またトウモロコシを崇拝する彼らは、頭蓋骨を変形させコーンヘッドと呼ばれる後頭部が不自然に伸びた頭を作る習慣があった。 

今回の展示作品のなかにも、そのような形状をした人形がいくつもあって、本当に実在した文化だったのだと感動したのを覚えている。

球技をする人の土偶
マヤ文明、600~950年 ハイナ出土
メキシコ国立人類学博物館蔵
©Secretaría de Cultura-INAH-MEX. Archivo Digital de las Colecciones del Museo Nacional de Antropología. INAH-CANON
チャクモール像
マヤ文明、900〜1100年 チチェン・イツァ、ツォンパントリ出土 ユカタン地方人類学博物館 カントン宮殿蔵

これはMr.都市伝説こと関暁夫さんがテレビ番組のやりすぎ都市伝説にてメキシコに取材に行かれた際にも取り上げていた、生贄の儀式に使うもの。この台の上に心臓を乗せて神様に捧げていた。


その中でもこの展覧会の至宝として、

マヤ時代の代表的な都市国家を築いた「パカル王」の王妃とみられる女性が発掘当時に身につけていた「赤の女王のマスク」が異彩を放っていた。

赤の女王のマスク・冠・首飾

マヤ文明、7世紀後半
パレンケ、13号神殿出土
アルベルト・ルス・ルイリエ パレンケ遺跡博物館蔵
©Secretaría de Cultura-INAH-MEX. Foto: Michel Zabé

墓跡の中からこんな豪華な祭事品が出て来た当時を想像すると、どれほど感動し、先人たちの並々ならぬ強い信仰心に打ちのめされたことだろう。

死のディスクの石彫 

テオティワカン文明、300~550年
テオティワカン、太陽のピラミッド、太陽の広場出土
メキシコ国立人類学博物館蔵
©Secretaría de Cultura-INAH-MEX. Archivo Digital de las Colecciones del Museo Nacional de Antropología.

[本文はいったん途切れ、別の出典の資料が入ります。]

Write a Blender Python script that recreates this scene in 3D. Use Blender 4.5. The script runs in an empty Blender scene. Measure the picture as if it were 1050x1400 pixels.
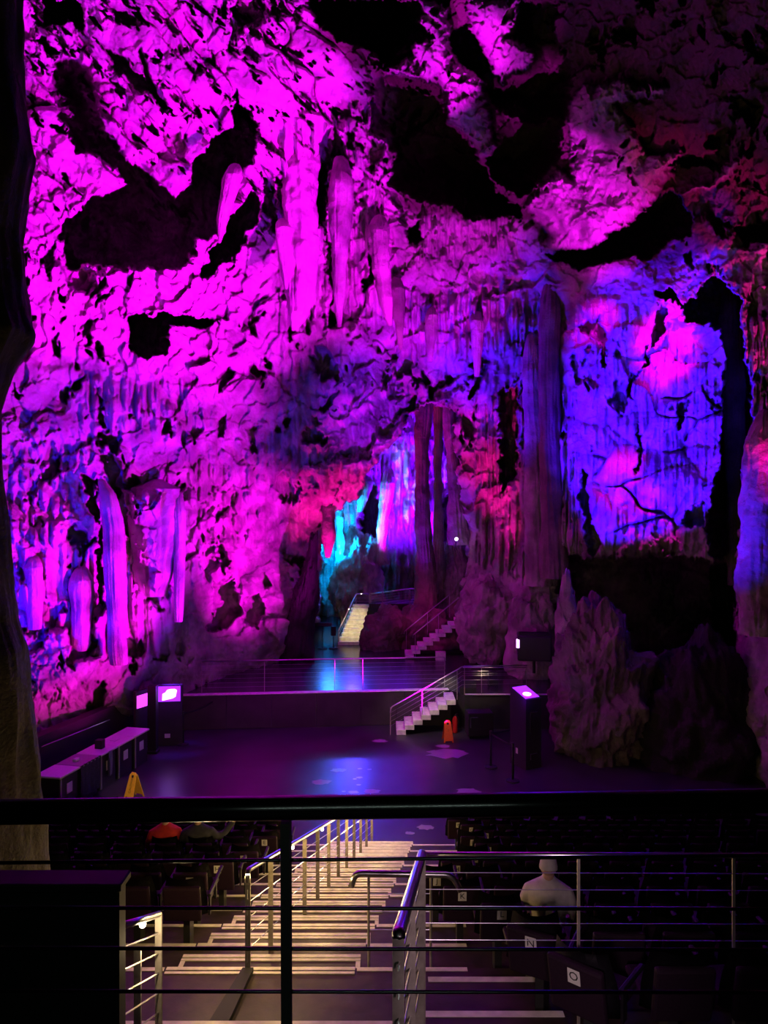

INAH-CANON

こちらは《死のディスク》と呼ばれる石彫。メキシコにおいて太陽は神聖なものとして神格化されており、これは太陽が地平線に沈んだ夜の太陽の姿だとされている。直径1.5mと成人女性の背丈ほどあった。

トニナ石彫171 
マヤ文明、727年頃 トニナ、アクロポリス、水の宮殿出土 メキシコ国立人類学博物館蔵

戦士2人が中央のゴムボールを挟み、球技をする場面。衣装がむちゃくちゃカッコいい。

小座像 
テオティワカン文明、250~300年 
テオティワカン、月のピラミッド、埋葬墓3出土 テオティワカン考古学ゾーン蔵
鷲わしの戦士像
アステカ文明、1469~86年
テンプロ・マヨール、鷲の家出土
テンプロ・マヨール博物館蔵
©Secretaría de Cultura-INAH-MEX. Museo del Templo Mayor

まだまだ未消化な感じではあったが、その日は2件目の美術館巡りという事もあり、ささっと見て帰路についた。

今後もメキシコ文明には、文化芸術とオカルト・都市伝説の分野、双方の角度から観察していく事になりそうだ。